When the price of Ethereum climbed back up, an unprecedented number of new users rushed to the blockchain. As a result, the network slowed down, which is bad news for the traffic-based fees that power transactions on the Ethereum blockchain. The congestion caused these figures to reach exceedingly high levels, and the high prices, unfortunately, make cryptocurrencies, something that should be readily available for everyone, inaccessible to most. These factors could also cause Ethereum to lose its spot as a hub of decentralized finance to other networks that operate better in this regard.

Ethereum developers have been looking into methods to boost the blockchain’s core to increase speed and decrease fees. However, the impact has been modest so far, and gradual changes are expected to intervene over the following years. After they are completed, investors will be able to say that the blockchain has achieved its full potential. 

Hacker attack 

Unfortunately, the cryptocurrency world is no stranger to hackers. Cybercriminals are drawn in by the chiefly digital aspect of the assets, and cryptocurrency wallets are some of the most coveted prizes by hackers. Generally, investors can protect their assets by taking the necessary security measures, such as ensuring they don’t share their private passwords with anyone.

However, since December, many Ethereum users have been targeted by hacker attacks that drain their wallets. So far, an estimated $10 million, or 5,000 ETH, has been extracted from traders, many of whom are either whales or early investors. What’s even more baffling is that the attacks are focused on hardware wallets, traditionally believed to be much more secure than the software-based alternatives.

While the cause and reason for these attacks are currently not well understood, researchers have claimed that the person behind the attacks may have accessed a considerable data cache dating back a few years ago and proceeded to use it as a means to drain the cryptocurrency wallets of investors with substantial crypto holdings.

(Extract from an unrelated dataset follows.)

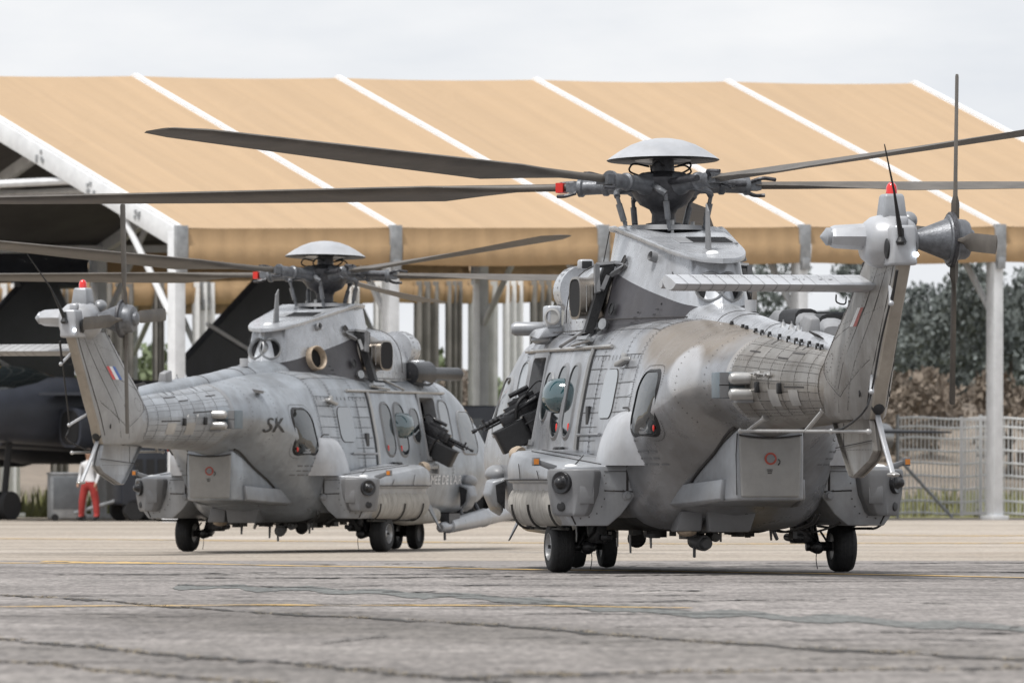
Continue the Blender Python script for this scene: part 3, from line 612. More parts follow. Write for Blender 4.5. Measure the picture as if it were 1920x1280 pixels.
TAIL = [((abs(math.sin(math.pi * i / NS)) ** (2 / 1.4 if i < NS / 2 else 2 / 2.3)), (.45 - .45 * abs(math.cos(math.pi * i / NS)) ** (2 / 1.4)) if i <= NS / 2 else .45 + .55 * abs(math.cos(math.pi * i / NS)) ** (2 / 2.3)) for i in range(NS + 1)]
ELL = [(math.sin(math.pi * i / NS), .5 - .5 * math.cos(math.pi * i / NS)) for i in range(NS + 1)]
KEY = sorted([(8.05, 1.10, 1.30, .10, 1), (7.8, .88, 1.5, .42, 1), (7.2, .65, 1.75, .74, .9), (6.6, .53, 1.98, .93, .7), (6.0, .46, 2.25, 1.02, .4), (5.4, .43, 2.45, 1.06, .15), (4.8, .42, 2.57, 1.09, 0),
              (3.5, .42, 2.625, 1.1, 0), (0, .42, 2.625, 1.1, 0), (-1.0, .43, 2.615, 1.1, 0), (-1.5, .55, 2.6, 1.095, .0), (-2.0, .78, 2.57, 1.06, .0), (-2.5, 1.06, 2.53, .97, .0), (-3.0, 1.36, 2.48, .83, .15), (-3.5, 1.44, 2.43, .67, .6), (-4.0, 1.465, 2.39, .535, 1),
              (-5.0, 1.48, 2.31, .41, 1), (-6.2, 1.51, 2.22, .29, 1), (-7.0, 1.53, 2.05, .2, 1), (-7.4, 1.56, 1.9, .15, 1)])
FZB, FZT, FW, FE = (pchip([k[0] for k in KEY], [k[i] for k in KEY]) for i in range(1, 5))
def sect(x):
    zb, zt, w, e = FZB(x), FZT(x), FW(x), FE(x)
    tb = min(1, max(0, (-.95 - x) / 1.25)); tb = tb * tb * (3 - 2 * tb)
    C = [((1 - tb) * c[0] + tb * d[0], (1 - tb) * c[1] + tb * d[1]) for c, d in zip(CAB, TAIL)]
    return [(w * ((1 - e) * c[0] + e * l[0]), zb + (zt - zb) * ((1 - e) * c[1] + e * l[1])) for c, l in zip(C, ELL)]
_SC = {}
def csect(x):
    k = round(x, 3)
    if k not in _SC: s = sect(k); _SC[k] = (np.array([p[0] for p in s]), np.array([p[1] for p in s]))
    return _SC[k]
def S(x, s, side=1, off=0.0):
    ys, zs = csect(x); i = np.arange(NS + 1) / NS
    def P(xx, ss):
        yy, zz_ = csect(xx); return Vector((xx, float(np.interp(ss, i, yy)), float(np.interp(ss, i, zz_))))
    p = P(x, s); a = P(x + .03, s) - P(x - .03, s); b = P(x, min(1, s + .02)) - P(x, max(0, s - .02)); n = b.cross(a).normalized()
    if n.y < -.05 or (abs(n.y) <= .3 and (n.z < 0) == (s > .5)): n = -n
    p = p + n * off
    if side < 0: p.y = -p.y; n = Vector((n.x, -n.y, n.z))
    return p, n
def sz(x, z):
    ys, zs = csect(x); return float(np.interp(z, zs, np.arange(NS + 1) / NS))
def SZ(x, z, side=1, off=0.0): return S(x, sz(x, z), side, off)
def rrect(cx, cz, w, h, r, n=6, topr=None):
    out = []
    for k, (sx, sy) in enumerate(((1, 1), (-1, 1), (-1, -1), (1, -1))):
        rr = topr if (topr and sy > 0) else r
        for i in range(n):
            a = math.pi / 2 * (k + i / (n - 1)); out.append((cx + sx * (w / 2 - rr) + rr * math.cos(a), cz + sy * (h / 2 - rr) + rr * math.sin(a)))
    return out
def scaled(o, c, f): return [(c[0] + (x - c[0]) * f, c[1] + (z - c[1]) * f) for x, z in o]
def window(root, xc, zc, w, h, r, side, glass='glass', rim=.032, rimmat='grey_mid', topr=None, parent=None, name='window', bulge=0, off0=.008, proud=.02, shear=0):
    _rr = rrect
    def rr_(*a, **k): return [(x - shear * (z - zc), z) for x, z in _rr(*a, **k)]
    o = rr_(xc, zc, w, h, r, topr=topr); c = (xc, zc); mb = MB(); rg = []
    for f in (1, .88, .75, .62, .5, .38, .25, .12, .02):
        rg.append([SZ(x, z, side, off0 + .002 + bulge * math.sqrt(max(0, 1 - f * f)))[0] for x, z in scaled(o, c, f)])
    mb.rings(rg, False, True); wdw = part(name, mb, glass, parent or root, smooth=70)
    if rim:
        fo = (w / 2 + rim) / (w / 2); mb = MB(); oo = rr_(xc, zc, w + 2 * rim, h + 2 * rim, r + rim, topr=(topr + rim) if topr else None)
        om = rr_(xc, zc, w + .5 * rim, h + .5 * rim, r + rim * .5, topr=(topr + rim) if topr else None)
        mb.rings([[SZ(x, z, side, -.003)[0] for x, z in oo], [SZ(x, z, side, proud)[0] for x, z in om], [SZ(x, z, side, proud)[0] for x, z in o], [SZ(x, z, side, -.003)[0] for x, z in o]], False, False)
        part('window_frame', mb, rimmat, wdw, smooth=30)
    return wdw
def ribbon(mb, pts, w, side, off=.0052):
    """pts: list of (x, s) on the hull"""
    P = [S(x, s, side, off) for x, s in pts]; vs = []
    for i, (p, n) in enumerate(P):
        d = (P[min(i + 1, len(P) - 1)][0] - P[max(i - 1, 0)][0]).normalized(); t = d.cross(n).normalized(); vs += [p - t * w / 2, p + t * w / 2]
    mb.add(vs, [(2 * i, 2 * i + 1, 2 * i + 3, 2 * i + 2) for i in range(len(P) - 1)])
def dots(mb, pts, sp, side, r=.008, off=.0048):
    P = [S(x, s, side, off) for x, s in pts]; acc = 0
    for (a, n), (b, _) in zip(P, P[1:]):
        L_ = (b - a).length; k = acc
        while k < L_:
            p = a + (b - a) * (k / L_); u = n.orthogonal().normalized(); v = n.cross(u)
            mb.add([p + u * r, p + v * r, p - u * r, p - v * r, p + n * r * .6], [(0, 1, 4), (1, 2, 4), (2, 3, 4), (3, 0, 4)]); k += sp
        acc = k - L_
def linp(a, b, n): return [(a[0] + (b[0] - a[0]) * i / n, a[1] + (b[1] - a[1]) * i / n) for i in range(n + 1)]
def bez(pts, n=10):
    """catmull-rom through points"""
    P = [Vector(p) for p in pts]; P = [2 * P[0] - P[1]] + P + [2 * P[-1] - P[-2]]; out = []
    for i in range(1, len(P) - 2):
        for k in range(n):
            t = k / n; a, b, c, d = P[i - 1:i + 3]
            out.append(.5 * ((2 * b) + (c - a) * t + (2 * a - 5 * b + 4 * c - d) * t * t + (3 * b - a - 3 * c + d) * t**3))
    return out + [P[-2]]
def bolts_on(mb, pts, n, r=.008):
    n = Vector(n).normalized(); u = n.orthogonal().normalized(); v = n.cross(u)
    for p in pts:
        p = Vector(p) + n * .002; mb.add([p + u * r, p + v * r, p - u * r, p - v * r, p + n * r * .6], [(0, 1, 4), (1, 2, 4), (2, 3, 4), (3, 0, 4)])

def text_on(root, body, size, x0, z0, side, mat, sx=1.0, name='marking'):
    cu = bpy.data.curves.new('txt', 'FONT'); cu.body = body; cu.size = size; cu.resolution_u = 4
    tmp = bpy.data.objects.new('tmp', cu); COL.objects.link(tmp); dg = bpy.context.evaluated_depsgraph_get(); dg.update()
    me = bpy.data.meshes.new_from_object(tmp.evaluated_get(dg)); bpy.data.objects.remove(tmp)
    bm = bmesh.new(); bm.from_mesh(me); bmesh.ops.triangulate(bm, faces=bm.faces)
    bmesh.ops.subdivide_edges(bm, edges=[e for e in bm.edges if e.calc_length() > .06], cuts=2, use_grid_fill=True); bm.to_mesh(me); bm.free()
    for v in me.vertices:
        u, w = v.co.x * sx, v.co.y; x = x0 - u * side; p, n = SZ(x, z0 + w, side, .012); v.co = p
    me.materials.clear(); me.materials.append(MATS[mat]); return obj(name, me, root, kind='stuff')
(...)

While this educated guess can offer an educated guess as to what is going on, nobody can be sure of the hacker’s identity.

For those concerned about the safety of their assets, the best advice is to avoid keeping everything under a single key over several years. Moreover, ensure you don’t store your secret passcodes anywhere online or on any device directly connected to the internet. Hackers can get access to your funds via this channel. If you’ve been an investor for quite some time and you’re not 100% confident that you’ve been very careful about security measures in the past, consider creating a new wallet.

Sandwich bots 

The concept of sandwich trading refers to a process during which a bot is programmed to spot when an investor is attempting to make a purchase on the blockchain. The bot then proceeds to place an order on the same token. Recently, one sandwich bot connected to a wallet named “jaredfromsubway.eth” has been using this tactic on investors betting on tokens, particularly chad and pepe. The meme coins don’t have intrinsic value but became popular due to the intervention of social media.

While sandwich attackers aren’t exploitative per se, many within the crypto environment view them as predatory. That’s because the bots skim value from the investors, meaning they can make millions of dollars from an attack. Simultaneously, they drive gas fees up, which doesn’t benefit either the blockchain or its users.

The Ethereum blockchain continues to change and develop. If you’re an investor looking to increase your revenue, it’s essential to be mindful of all these changes and prepare for them. Don’t rush into anything, and don’t make impulsive decisions even if they might seem correct at the moment. You’ll have a lot to be thankful for later on.